Problem to solve:
Beginning with the first line of the data below, extract each line up to and including the one containing "return m, nt, nt.nodes['Principled BSDF']". Copy them exactly and add nothing.
* * * * *
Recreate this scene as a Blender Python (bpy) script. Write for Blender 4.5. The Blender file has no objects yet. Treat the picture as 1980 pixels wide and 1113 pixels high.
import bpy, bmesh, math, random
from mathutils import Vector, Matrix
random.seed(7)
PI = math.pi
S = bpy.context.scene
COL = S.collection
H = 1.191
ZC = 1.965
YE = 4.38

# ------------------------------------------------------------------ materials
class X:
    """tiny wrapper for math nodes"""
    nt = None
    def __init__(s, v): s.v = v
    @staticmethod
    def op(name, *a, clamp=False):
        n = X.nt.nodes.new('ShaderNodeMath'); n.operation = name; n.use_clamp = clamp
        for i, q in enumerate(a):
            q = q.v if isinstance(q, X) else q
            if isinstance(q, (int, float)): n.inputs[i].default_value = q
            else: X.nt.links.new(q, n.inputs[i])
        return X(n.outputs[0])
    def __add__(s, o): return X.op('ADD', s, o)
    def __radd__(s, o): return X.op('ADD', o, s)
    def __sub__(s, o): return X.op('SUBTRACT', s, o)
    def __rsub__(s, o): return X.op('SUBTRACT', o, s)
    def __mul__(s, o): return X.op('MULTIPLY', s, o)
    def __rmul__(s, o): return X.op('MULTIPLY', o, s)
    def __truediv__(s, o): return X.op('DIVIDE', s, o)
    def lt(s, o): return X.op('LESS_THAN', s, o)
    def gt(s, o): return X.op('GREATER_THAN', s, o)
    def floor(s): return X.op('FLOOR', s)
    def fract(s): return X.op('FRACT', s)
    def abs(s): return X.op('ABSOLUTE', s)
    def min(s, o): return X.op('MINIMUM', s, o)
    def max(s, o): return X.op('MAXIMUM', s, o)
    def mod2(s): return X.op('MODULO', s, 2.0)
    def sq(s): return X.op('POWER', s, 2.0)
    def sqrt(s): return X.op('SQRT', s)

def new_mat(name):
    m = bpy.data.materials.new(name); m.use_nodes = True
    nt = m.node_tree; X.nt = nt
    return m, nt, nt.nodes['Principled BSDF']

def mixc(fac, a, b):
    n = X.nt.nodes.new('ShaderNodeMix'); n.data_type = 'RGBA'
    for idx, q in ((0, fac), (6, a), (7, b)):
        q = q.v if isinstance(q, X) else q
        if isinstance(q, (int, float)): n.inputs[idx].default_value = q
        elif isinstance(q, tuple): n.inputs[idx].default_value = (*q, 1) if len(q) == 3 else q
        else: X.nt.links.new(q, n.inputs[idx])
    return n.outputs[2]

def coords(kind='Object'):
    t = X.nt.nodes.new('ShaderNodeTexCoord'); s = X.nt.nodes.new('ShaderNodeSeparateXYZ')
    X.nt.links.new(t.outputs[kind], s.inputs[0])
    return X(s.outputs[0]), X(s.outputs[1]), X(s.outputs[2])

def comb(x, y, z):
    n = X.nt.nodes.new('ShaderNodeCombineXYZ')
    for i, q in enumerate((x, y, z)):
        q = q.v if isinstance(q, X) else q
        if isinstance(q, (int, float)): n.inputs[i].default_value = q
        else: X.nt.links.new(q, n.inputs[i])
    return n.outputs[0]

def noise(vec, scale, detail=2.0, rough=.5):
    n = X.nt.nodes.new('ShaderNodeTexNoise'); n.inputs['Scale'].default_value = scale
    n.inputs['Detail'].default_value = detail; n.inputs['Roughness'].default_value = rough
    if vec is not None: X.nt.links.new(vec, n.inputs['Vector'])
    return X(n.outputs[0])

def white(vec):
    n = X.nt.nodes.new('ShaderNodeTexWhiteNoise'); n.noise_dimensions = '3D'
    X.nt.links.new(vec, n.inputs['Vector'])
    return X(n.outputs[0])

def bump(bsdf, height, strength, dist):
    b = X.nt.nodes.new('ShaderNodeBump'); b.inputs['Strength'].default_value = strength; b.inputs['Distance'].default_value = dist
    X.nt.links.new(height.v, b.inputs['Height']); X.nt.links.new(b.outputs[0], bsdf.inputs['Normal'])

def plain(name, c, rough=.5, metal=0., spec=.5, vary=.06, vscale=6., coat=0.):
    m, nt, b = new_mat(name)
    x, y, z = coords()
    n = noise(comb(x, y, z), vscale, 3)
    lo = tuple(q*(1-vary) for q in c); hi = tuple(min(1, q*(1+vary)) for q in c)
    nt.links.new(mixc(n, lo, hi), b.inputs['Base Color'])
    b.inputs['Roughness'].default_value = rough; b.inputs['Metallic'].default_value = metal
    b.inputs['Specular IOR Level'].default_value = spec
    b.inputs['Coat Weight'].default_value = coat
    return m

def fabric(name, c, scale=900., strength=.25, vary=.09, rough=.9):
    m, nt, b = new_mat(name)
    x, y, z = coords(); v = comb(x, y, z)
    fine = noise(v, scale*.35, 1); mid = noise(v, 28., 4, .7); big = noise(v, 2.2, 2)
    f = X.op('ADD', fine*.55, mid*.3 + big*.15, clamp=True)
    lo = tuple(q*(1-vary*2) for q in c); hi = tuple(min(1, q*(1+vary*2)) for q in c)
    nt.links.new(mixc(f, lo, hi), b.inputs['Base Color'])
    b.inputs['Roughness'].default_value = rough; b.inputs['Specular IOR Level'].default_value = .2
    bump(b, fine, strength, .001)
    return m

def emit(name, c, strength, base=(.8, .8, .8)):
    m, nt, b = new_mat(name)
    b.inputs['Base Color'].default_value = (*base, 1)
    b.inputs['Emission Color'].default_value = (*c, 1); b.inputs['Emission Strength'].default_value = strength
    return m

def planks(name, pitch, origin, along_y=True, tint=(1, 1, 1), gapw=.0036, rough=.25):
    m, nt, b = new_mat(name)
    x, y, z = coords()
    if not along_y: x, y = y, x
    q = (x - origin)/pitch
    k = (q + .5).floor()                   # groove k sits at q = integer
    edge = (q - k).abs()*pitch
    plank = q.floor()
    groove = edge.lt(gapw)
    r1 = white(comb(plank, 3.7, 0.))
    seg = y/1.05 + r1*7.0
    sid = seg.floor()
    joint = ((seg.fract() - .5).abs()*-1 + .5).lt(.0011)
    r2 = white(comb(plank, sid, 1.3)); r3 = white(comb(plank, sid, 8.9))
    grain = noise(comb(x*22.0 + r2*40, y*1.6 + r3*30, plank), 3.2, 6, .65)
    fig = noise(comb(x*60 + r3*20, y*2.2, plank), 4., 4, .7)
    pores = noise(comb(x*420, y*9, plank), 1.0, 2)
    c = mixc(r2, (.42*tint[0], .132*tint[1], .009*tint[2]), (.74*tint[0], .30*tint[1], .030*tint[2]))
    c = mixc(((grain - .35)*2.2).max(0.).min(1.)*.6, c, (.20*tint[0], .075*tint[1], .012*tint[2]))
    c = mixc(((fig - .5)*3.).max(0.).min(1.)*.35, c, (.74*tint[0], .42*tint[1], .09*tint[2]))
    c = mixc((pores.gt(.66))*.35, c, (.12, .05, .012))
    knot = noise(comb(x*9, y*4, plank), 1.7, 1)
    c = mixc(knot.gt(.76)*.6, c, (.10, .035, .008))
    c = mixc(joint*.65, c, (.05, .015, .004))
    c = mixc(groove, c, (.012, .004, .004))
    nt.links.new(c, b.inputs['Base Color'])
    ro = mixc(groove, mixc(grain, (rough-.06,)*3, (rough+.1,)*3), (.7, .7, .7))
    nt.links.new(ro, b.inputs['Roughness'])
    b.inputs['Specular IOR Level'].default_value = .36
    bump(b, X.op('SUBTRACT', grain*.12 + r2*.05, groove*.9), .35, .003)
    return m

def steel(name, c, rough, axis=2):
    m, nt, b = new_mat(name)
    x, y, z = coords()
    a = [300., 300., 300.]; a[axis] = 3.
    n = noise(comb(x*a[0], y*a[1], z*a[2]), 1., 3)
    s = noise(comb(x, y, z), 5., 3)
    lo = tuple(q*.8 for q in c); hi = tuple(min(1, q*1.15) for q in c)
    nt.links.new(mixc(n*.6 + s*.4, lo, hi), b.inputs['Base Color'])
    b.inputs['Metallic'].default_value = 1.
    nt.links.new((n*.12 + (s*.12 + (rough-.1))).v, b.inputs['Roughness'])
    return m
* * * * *
Answer to the exercise:
Recreate this scene as a Blender Python (bpy) script. Write for Blender 4.5. The Blender file has no objects yet. Treat the picture as 1980 pixels wide and 1113 pixels high.
import bpy, bmesh, math, random
from mathutils import Vector, Matrix
random.seed(7)
PI = math.pi
S = bpy.context.scene
COL = S.collection
H = 1.191
ZC = 1.965
YE = 4.38

# ------------------------------------------------------------------ materials
class X:
    """tiny wrapper for math nodes"""
    nt = None
    def __init__(s, v): s.v = v
    @staticmethod
    def op(name, *a, clamp=False):
        n = X.nt.nodes.new('ShaderNodeMath'); n.operation = name; n.use_clamp = clamp
        for i, q in enumerate(a):
            q = q.v if isinstance(q, X) else q
            if isinstance(q, (int, float)): n.inputs[i].default_value = q
            else: X.nt.links.new(q, n.inputs[i])
        return X(n.outputs[0])
    def __add__(s, o): return X.op('ADD', s, o)
    def __radd__(s, o): return X.op('ADD', o, s)
    def __sub__(s, o): return X.op('SUBTRACT', s, o)
    def __rsub__(s, o): return X.op('SUBTRACT', o, s)
    def __mul__(s, o): return X.op('MULTIPLY', s, o)
    def __rmul__(s, o): return X.op('MULTIPLY', o, s)
    def __truediv__(s, o): return X.op('DIVIDE', s, o)
    def lt(s, o): return X.op('LESS_THAN', s, o)
    def gt(s, o): return X.op('GREATER_THAN', s, o)
    def floor(s): return X.op('FLOOR', s)
    def fract(s): return X.op('FRACT', s)
    def abs(s): return X.op('ABSOLUTE', s)
    def min(s, o): return X.op('MINIMUM', s, o)
    def max(s, o): return X.op('MAXIMUM', s, o)
    def mod2(s): return X.op('MODULO', s, 2.0)
    def sq(s): return X.op('POWER', s, 2.0)
    def sqrt(s): return X.op('SQRT', s)

def new_mat(name):
    m = bpy.data.materials.new(name); m.use_nodes = True
    nt = m.node_tree; X.nt = nt
    return m, nt, nt.nodes['Principled BSDF']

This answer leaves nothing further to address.